More than 400 people have been killed, including at least four UN aid workers, and more than 3,500 injured. The US state department confirmed an American citizen was killed in the fighting but declined to provide further details. Up to 20,000 refugees have also crossed into Chad, with much of Sudan’s healthcare system out of order.

Crossing into Chad is not a viable option for the diplomats, while Libya and South Sudan are deemed too dangerous, prompting some Gulf governments to ponder using boats to evacuate their citizens from Port Sudan on the Red Sea. “It’s total chaos, nobody really knows what to do,” said a non-western diplomat in Khartoum.

Two senior EU officials say that the EU and member states are discussing an evacuation plan for their diplomats, who are sheltering at home but running out of food and supplies. “There’s a total breakdown of law and order,” said one of the officials.
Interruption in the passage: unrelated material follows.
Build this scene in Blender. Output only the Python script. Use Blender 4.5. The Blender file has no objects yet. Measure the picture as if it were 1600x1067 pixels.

Three employees with the World Food Programme and one from the International Organization for Migration have been killed in the fighting, a US diplomatic convoy has been attacked and the Norwegian residence was hit by a missile.

The US state department said that “due to the uncertain security situation in Khartoum and closure of the airport, it is not currently safe to undertake a US government-co-ordinated evacuation”. Lt Col Phil Ventura, a Pentagon spokesman, said the US was deploying “additional capabilities nearby in the region for contingency purposes related to securing and potentially facilitating the departure of US Embassy personnel from Sudan”, referring to a US military base in Djibouti.

Japan on Friday dispatched a military plane to Djibouti, where Tokyo also has a military presence to combat Somali pirates, to prepare for the evacuation of about 60 Japanese citizens in Sudan. 

“Each country is starting preparations to rescue its citizens but we understand no country has been able to enter yet,” said Yoshihide Yoshida, chief of staff of Japan’s Self-Defence Forces. He added that a mix of air and land transportation was an option, but warned that the conditions on the ground were too unpredictable to decide the exact method of evacuation. 

“The security condition is extremely harsh and fluid so we will carefully assess the situation by gathering intelligence,” Yoshida added.